Non volevo un’etichetta e desideravo sentirmi libero di cambiare, di sperimentare, di seguire le mie esigenze. Quello che sento, il modo in cui mi sento, lo riproduco nei miei piatti.
Quando ha iniziato a pensare che voleva fare lo chef?
Ho sempre sentito la necessità di trovare un mestiere che mi lasciasse lo spazio di esprimere me stesso. E ho scelto la cucina. Ho girato il mondo, ho conosciuto chef famosi e ho lavorato al loro fianco, fino a quando non ho capito quali fossero le tendenze più vicine alle mie corde.
Australia, Giappone, Spagna, Singapore, Danimarca… Quali di queste esperienze ha riportato in Italia?
Da ogni luogo ho preso qualcosa. In Spagna, per esempio, ho riscoperto la brace che è diventata parte fondamentale della mia cucina. In Giappone ho trovato il rigore nella scelta della materia prima e della tecnica, nel rispetto delle tradizioni. Quello che imparo lo riporto nel mio ristorante e lo evolvo a modo mio.
Che cosa vuol dire conquistare la stella Michelin a soli 25 anni?
Beh, quando l’ho saputo mi sono sentito sollevato.
In che senso?
Ora il mio lavoro viene riconosciuto. Quella stella ha un potere: cambia l’approccio delle persone nei confronti di quello che fai. Prima il mio lavoro e quello della mia brigata non veniva considerato con serietà, mentre ora la visione degli altri è cambiata anche se noi lavoriamo allo stesso modo, con tanto impegno e serietà. Oggi come prima.
Le pesa mantenerla?
Assolutamente no. È uno stimolo. Mi conferma che sto andando nella direzione giusta. La considero quasi come un punto di partenza. Tanto che non l’ho neanche festeggiata. L’ottica è quella di guadagnarne altre, di lavorare sodo. Quello che facciamo a El Coq è migliorabile e in continua evoluzione a prescindere da qualsiasi riconoscimento.
Pensa mai: “Ma chi me lo ha fatto fare”?
L’ho pensato tante volte. Aprire un ristorante in piena crisi economica fuori provincia non è stata una scelta facile. È stata una sfida: portare qualità dove ce n’è poca, far conoscere un certo tipo di ristorazione, diversa dalle altre, mi ha fatto crescere non soltanto professionalmente. Adesso El Coq si identifica con il territorio, con i suoi prodotti, con le persone che ci abitano e che ci lavorano. Sei giorni la settimana.

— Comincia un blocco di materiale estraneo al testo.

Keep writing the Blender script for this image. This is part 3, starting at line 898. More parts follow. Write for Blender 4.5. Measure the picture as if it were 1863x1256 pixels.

Ma quando trova il tempo per sé?
La domenica, durante il turno di riposo. Se vado a casa di amici evito di cucinare. Loro si fanno ancora qualche problema ma io mangio di tutto, anche un piatto di piatta scotta.
E con la fidanzata?
Con Serena cucino io, mi diverto. Oppure usciamo a provare nuovi locali.

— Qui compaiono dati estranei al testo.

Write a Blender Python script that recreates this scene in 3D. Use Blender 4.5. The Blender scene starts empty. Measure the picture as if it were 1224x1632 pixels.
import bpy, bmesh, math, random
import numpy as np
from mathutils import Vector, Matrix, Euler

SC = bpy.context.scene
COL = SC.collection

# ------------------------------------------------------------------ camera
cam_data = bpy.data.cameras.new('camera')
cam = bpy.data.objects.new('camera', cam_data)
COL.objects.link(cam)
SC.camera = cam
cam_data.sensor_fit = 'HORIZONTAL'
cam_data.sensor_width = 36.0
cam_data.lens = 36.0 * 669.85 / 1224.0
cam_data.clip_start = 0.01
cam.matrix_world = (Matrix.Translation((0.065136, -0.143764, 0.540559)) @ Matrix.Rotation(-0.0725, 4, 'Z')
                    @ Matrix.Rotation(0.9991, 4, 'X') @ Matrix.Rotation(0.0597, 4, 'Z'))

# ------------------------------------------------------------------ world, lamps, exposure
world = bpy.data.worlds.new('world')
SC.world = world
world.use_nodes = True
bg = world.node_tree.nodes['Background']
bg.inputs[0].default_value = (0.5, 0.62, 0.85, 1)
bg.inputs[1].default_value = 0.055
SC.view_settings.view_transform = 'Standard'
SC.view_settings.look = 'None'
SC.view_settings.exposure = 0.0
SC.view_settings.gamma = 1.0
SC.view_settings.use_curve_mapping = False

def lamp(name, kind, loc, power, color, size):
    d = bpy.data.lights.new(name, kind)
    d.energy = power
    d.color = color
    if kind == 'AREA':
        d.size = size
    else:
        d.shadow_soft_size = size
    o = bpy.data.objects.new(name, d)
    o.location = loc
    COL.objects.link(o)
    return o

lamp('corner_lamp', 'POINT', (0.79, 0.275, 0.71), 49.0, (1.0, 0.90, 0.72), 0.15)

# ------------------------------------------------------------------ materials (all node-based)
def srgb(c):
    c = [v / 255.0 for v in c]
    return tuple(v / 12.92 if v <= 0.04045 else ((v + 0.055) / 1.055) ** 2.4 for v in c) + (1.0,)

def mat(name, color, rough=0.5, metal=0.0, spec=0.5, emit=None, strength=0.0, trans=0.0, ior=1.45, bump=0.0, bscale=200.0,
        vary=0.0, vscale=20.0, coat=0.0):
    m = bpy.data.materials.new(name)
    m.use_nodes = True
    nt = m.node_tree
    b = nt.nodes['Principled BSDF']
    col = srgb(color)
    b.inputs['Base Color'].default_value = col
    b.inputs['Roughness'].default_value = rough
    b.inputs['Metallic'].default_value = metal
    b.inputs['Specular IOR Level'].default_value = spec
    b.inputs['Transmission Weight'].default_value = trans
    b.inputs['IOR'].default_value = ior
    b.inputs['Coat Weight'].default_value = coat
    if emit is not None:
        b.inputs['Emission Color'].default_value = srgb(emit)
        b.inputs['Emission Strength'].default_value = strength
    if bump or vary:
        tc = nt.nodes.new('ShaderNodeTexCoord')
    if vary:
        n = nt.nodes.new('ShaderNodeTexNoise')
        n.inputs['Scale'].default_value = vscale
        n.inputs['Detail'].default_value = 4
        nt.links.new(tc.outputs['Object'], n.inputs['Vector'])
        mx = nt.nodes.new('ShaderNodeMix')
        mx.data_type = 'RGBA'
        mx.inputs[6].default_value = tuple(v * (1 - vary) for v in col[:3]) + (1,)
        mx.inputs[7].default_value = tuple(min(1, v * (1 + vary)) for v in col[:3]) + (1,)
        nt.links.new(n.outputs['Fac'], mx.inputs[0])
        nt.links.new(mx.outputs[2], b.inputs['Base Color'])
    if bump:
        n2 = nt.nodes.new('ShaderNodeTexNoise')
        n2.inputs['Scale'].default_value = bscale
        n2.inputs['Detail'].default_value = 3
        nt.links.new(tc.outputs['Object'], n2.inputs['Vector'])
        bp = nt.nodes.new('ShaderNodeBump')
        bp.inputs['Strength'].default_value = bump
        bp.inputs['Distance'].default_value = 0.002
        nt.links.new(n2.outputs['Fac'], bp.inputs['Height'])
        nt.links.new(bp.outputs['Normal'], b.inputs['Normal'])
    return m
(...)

Quali sono i suoi progetti per quest’anno?
Il pranzo low cost è il primo. Da poche settimane propongo le “colazioni di lavoro”, una carta dedicata con scelta tra antipasti, primi e secondi piatti, acqua e caffè a 24 euro. Rispetto alla sera cambia soltanto lo stile: ambiente informale, più dinamico, più friendly, più rapido, adatto a un pranzo di lavoro dove si vuol fare una bella figura, mangiare prodotti di qualità e poco. Con Andrea Ugolotti, il mio sommelier, proponiamo come accompagnamento il BioFiasco, un vino ottenuto da una selezione dei migliori vigneti a conduzione biodinamica, in fiasco come una volta e senza solfiti.
L’Expo 2015 è un’opportunità per nuovi progetti?

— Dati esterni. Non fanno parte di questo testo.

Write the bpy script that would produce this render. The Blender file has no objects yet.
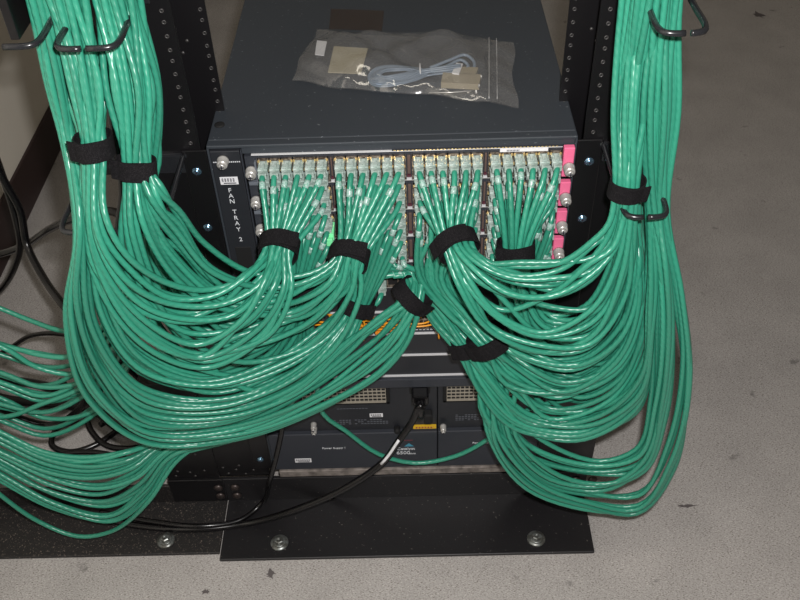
import bpy, bmesh, math, random
import numpy as np
from mathutils import Vector, Matrix
random.seed(7); rng = np.random.RandomState(11)
S = bpy.context.scene; COL = S.collection

# ------------------------------------------------------------------ camera, light, exposure
CAM = np.array([0.018704, -0.88685, 1.295])
M = np.array([[0.99959173, -0.02546025, -0.01296698],
              [-0.00806659, -0.68684292, 0.72676113],
              [-0.0274098, -0.72635982, -0.68676788]])
F = 902.0
cd = bpy.data.cameras.new('camera'); cam = bpy.data.objects.new('camera', cd); COL.objects.link(cam)
R3 = Matrix([[M[i][0], -M[i][1], -M[i][2]] for i in range(3)])
cam.matrix_world = Matrix.Translation(Vector(CAM)) @ R3.to_4x4()
cd.sensor_width = 36; cd.lens = F/800*36; cd.clip_start = .02
S.camera = cam
S.view_settings.view_transform = 'Standard'; S.view_settings.look = 'None'
S.view_settings.gamma = 1; S.view_settings.use_curve_mapping = False
S.view_settings.exposure = 0.0
w = bpy.data.worlds.new('world'); S.world = w; w.use_nodes = True
w.node_tree.nodes['Background'].inputs[0].default_value = (1.0, .88, .72, 1)
w.node_tree.nodes['Background'].inputs[1].default_value = .11
# the camera's flash: a small lamp just above and right of the lens
ld = bpy.data.lights.new('camera_flash', 'POINT'); ld.energy = 66; ld.shadow_soft_size = .014; ld.color = (1, .97, .95)
lo = bpy.data.objects.new('camera_flash', ld); COL.objects.link(lo)
lo.location = Vector(CAM) + R3 @ Vector((.03, .05, .0))
# fluorescent ceiling lamp of the room, far overhead
ad = bpy.data.lights.new('ceiling_tube_light', 'AREA'); ad.energy = 5; ad.shape = 'RECTANGLE'; ad.size = 1.2; ad.size_y = .3; ad.color = (1, .92, .78)
ao = bpy.data.objects.new('ceiling_tube_light', ad); COL.objects.link(ao); ao.location = (-.3, -.5, 2.9)

def at(px, py, Y):
    r = M @ np.array([px-400, py-300, F]); return CAM + r*(Y-CAM[1])/r[1]
def atz(px, py, Z):
    r = M @ np.array([px-400, py-300, F]); return CAM + r*(Z-CAM[2])/r[2]

# ------------------------------------------------------------------ materials
def mat(name, col, rough=.5, metal=0., spec=.5, noise=None, bump=None, **kw):
    m = bpy.data.materials.new(name); m.use_nodes = True; nt = m.node_tree; b = nt.nodes['Principled BSDF']
    b.inputs['Base Color'].default_value = (*col, 1); b.inputs['Roughness'].default_value = rough
    b.inputs['Metallic'].default_value = metal; b.inputs['Specular IOR Level'].default_value = spec
    tc = nt.nodes.new('ShaderNodeTexCoord')
    if noise:
        sc, col2, lo_, hi_ = noise
        n = nt.nodes.new('ShaderNodeTexNoise'); n.inputs['Scale'].default_value = sc; n.inputs['Detail'].default_value = 4
        r = nt.nodes.new('ShaderNodeMapRange'); r.inputs[1].default_value = lo_; r.inputs[2].default_value = hi_
        mx = nt.nodes.new('ShaderNodeMix'); mx.data_type = 'RGBA'
        mx.inputs[6].default_value = (*col, 1); mx.inputs[7].default_value = (*col2, 1)
        nt.links.new(tc.outputs['Object'], n.inputs['Vector']); nt.links.new(n.outputs['Fac'], r.inputs[0])
        nt.links.new(r.outputs[0], mx.inputs[0]); nt.links.new(mx.outputs[2], b.inputs['Base Color'])
    if bump:
        n = nt.nodes.new('ShaderNodeTexNoise'); n.inputs['Scale'].default_value = bump[0]; n.inputs['Detail'].default_value = 3
        bp = nt.nodes.new('ShaderNodeBump'); bp.inputs['Strength'].default_value = bump[1]; bp.inputs['Distance'].default_value = bump[2]
        nt.links.new(tc.outputs['Object'], n.inputs['Vector']); nt.links.new(n.outputs['Fac'], bp.inputs['Height'])
        nt.links.new(bp.outputs[0], b.inputs['Normal'])
    for k, v in kw.items(): b.inputs[k].default_value = v
    return m
def srgb(r, g, b):
    f = lambda c: (c/255/12.92) if c <= 10 else ((c/255+.055)/1.055)**2.4
    return (f(r), f(g), f(b))

# jacket: moulded PVC; the twisted pairs inside show as a fine helical ripple along the length
def jacket_mat(name, col, strength=.35):
    m = mat(name, col, .33, spec=.62); nt = m.node_tree; b = nt.nodes['Principled BSDF']
    uv = nt.nodes.new('ShaderNodeUVMap'); sep = nt.nodes.new('ShaderNodeSeparateXYZ')
    nt.links.new(uv.outputs[0], sep.inputs[0])
    a = nt.nodes.new('ShaderNodeMath'); a.operation = 'MULTIPLY'; a.inputs[1].default_value = 6.2832*2
    c = nt.nodes.new('ShaderNodeMath'); c.operation = 'MULTIPLY_ADD'; c.inputs[1].default_value = 6.2832/.0105
    s = nt.nodes.new('ShaderNodeMath'); s.operation = 'SINE'
    nt.links.new(sep.outputs[0], a.inputs[0]); nt.links.new(sep.outputs[1], c.inputs[0]); nt.links.new(a.outputs[0], c.inputs[2])
    nt.links.new(c.outputs[0], s.inputs[0])
    bp = nt.nodes.new('ShaderNodeBump'); bp.inputs['Strength'].default_value = strength; bp.inputs['Distance'].default_value = .0006
    nt.links.new(s.outputs[0], bp.inputs['Height']); nt.links.new(bp.outputs[0], b.inputs['Normal'])
    oi = nt.nodes.new('ShaderNodeObjectInfo'); mr = nt.nodes.new('ShaderNodeMapRange')
    mr.inputs[3].default_value = .88; mr.inputs[4].default_value = 1.12
    hs = nt.nodes.new('ShaderNodeHueSaturation'); hs.inputs['Color'].default_value = (*col, 1)
    nt.links.new(oi.outputs['Random'], mr.inputs[0]); nt.links.new(mr.outputs[0], hs.inputs['Value']); nt.links.new(hs.outputs[0], b.inputs['Base Color'])
    return m
GREEN = jacket_mat('green_pvc', srgb(46, 132, 108), .19)
ORANGE = mat('orange_fibre', srgb(225, 150, 30), .4)
BLACKCORD = mat('black_cord', srgb(12, 11, 13), .25)
SLATE = mat('slate_paint', srgb(46, 51, 57), .55, noise=(260, srgb(105, 110, 114), .69, .74), bump=(700, .25, .0003))
SLATE2 = mat('slate_panel', srgb(44, 47, 54), .5, bump=(700, .2, .0003))
DARK = mat('dark_panel', srgb(31, 33, 38), .5, bump=(700, .2, .0003))
BLACK = mat('black_rack_paint', srgb(15, 14, 16), .34, bump=(300, .12, .0004))
FOOT = mat('scuffed_black_paint', srgb(25, 24, 26), .40, noise=(260, srgb(105, 100, 96), .68, .74), bump=(350, .25, .0005))
FOOT2 = mat('dusty_black_paint', srgb(28, 26, 26), .55, noise=(420, srgb(110, 100, 92), .60, .72), bump=(300, .5, .0008))
VOID = mat('cavity_black', srgb(8, 8, 9), .8)
STEEL = mat('steel', srgb(190, 188, 184), .3, .45)
LINE = mat('bright_edge', srgb(200, 200, 202), .4)
NICKEL = mat('jack_shell', srgb(158, 146, 132), .38, .6, noise=(300, srgb(90, 78, 68), .4, .6))
GOLD = mat('gold_contact', srgb(235, 205, 140), .3, .7)
BROWN = mat('brown_guide', srgb(88, 72, 66), .5)
PINK = mat('pink_lever', srgb(222, 104, 142), .4)
SMOKE = mat('grey_lever', srgb(95, 100, 108), .35, Alpha=1.0)
WHITE = mat('white_label', srgb(215, 215, 218), .5)
PRINT = mat('white_print', srgb(205, 208, 212), .6)
INK = mat('dark_ink', srgb(45, 45, 55), .6)
YELLOW = mat('yellow_label', srgb(205, 165, 35), .5)
TEAL = mat('teal_mark', srgb(70, 140, 165), .5)
RED = mat('red_print', srgb(140, 55, 60), .5)
MAROON = mat('maroon_bar', srgb(84, 44, 54), .5)
RIM = mat('hole_rim', srgb(72, 70, 70), .4, .4)
TAG = mat('printed_sleeve', srgb(150, 176, 170), .3, noise=(500, srgb(95, 150, 130), .5, .6))
STRAP = mat('fuzzy_black_strap', srgb(21, 20, 22), .95, spec=.1, bump=(900, 1.0, .0012), noise=(1200, srgb(52, 50, 52), .5, .8))
PLUG = mat('clear_plug', srgb(178, 192, 187), .2, noise=(160, srgb(132, 150, 143), .4, .65))
MINT = mat('mint_plug', srgb(120, 225, 160), .3)
MESHM = mat('grille_wire', srgb(155, 148, 135), .4, .2)
SCRATCH = mat('scratched_strip', srgb(150, 142, 136), .45, .3, noise=(60, srgb(95, 88, 84), .4, .65))
PAPER = mat('buff_paper', srgb(160, 152, 130), .8)
RIBBON = mat('blue_grey_ribbon', srgb(122, 135, 150), .35)
BEIGE = mat('beige_shell', srgb(150, 140, 118), .5)
TAPE = mat('brown_tape', srgb(70, 52, 36), .3); TAPE.node_tree.nodes['Principled BSDF'].inputs['Alpha'].default_value = .2
WALL = mat('wall_paint', srgb(226, 220, 208), .8, bump=(60, .1, .002))
BASEB = mat('baseboard_vinyl', srgb(46, 30, 30), .5)

def bag_mat():
    m = bpy.data.materials.new('clear_bag_film'); m.use_nodes = True; nt = m.node_tree; nt.nodes.clear()
    o = nt.nodes.new('ShaderNodeOutputMaterial'); t = nt.nodes.new('ShaderNodeBsdfTransparent'); t.inputs[0].default_value = (.93, .93, .92, 1)
    g = nt.nodes.new('ShaderNodeBsdfGlossy'); g.inputs[1].default_value = .10
    d = nt.nodes.new('ShaderNodeBsdfDiffuse'); d.inputs[0].default_value = (*srgb(176, 178, 182), 1)
    m1 = nt.nodes.new('ShaderNodeMixShader'); m1.inputs[0].default_value = .15
    m2 = nt.nodes.new('ShaderNodeMixShader'); m2.inputs[0].default_value = .09
    n = nt.nodes.new('ShaderNodeTexNoise'); n.inputs['Scale'].default_value = 26; n.inputs['Detail'].default_value = 1; n.inputs['Distortion'].default_value = 1.5
    tc = nt.nodes.new('ShaderNodeTexCoord'); bp = nt.nodes.new('ShaderNodeBump'); bp.inputs['Strength'].default_value = .9; bp.inputs['Distance'].default_value = .004
    L = nt.links.new
    L(tc.outputs['Object'], n.inputs['Vector']); L(n.outputs['Fac'], bp.inputs['Height']); L(bp.outputs[0], g.inputs['Normal'])
    L(t.outputs[0], m1.inputs[1]); L(g.outputs[0], m1.inputs[2]); L(m1.outputs[0], m2.inputs[1]); L(d.outputs[0], m2.inputs[2]); L(m2.outputs[0], o.inputs[0])
    return m
FILM = bag_mat()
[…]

Spero di riuscire a trovare il modo di creare un ponte tra Milano e Vicenza. Mi piacerebbe creare un polo gastronomico, una scuola, spazi culturali, inventare un nuovo salotto per cene private, corsi di cucina, degustazioni, laboratori sperimentali.
Cosa cerca di insegnare al suo staff?
Cerco di essere stimolante e di far passare le ore di lavoro in serenità incoraggiando la mia brigata a fare sempre meglio. Mi ritengo autorevole, non autoritario. Devo mantenere alta l’attenzione perché tutto venga fatto nel migliore dei modi. Al massimo delle nostre capacità.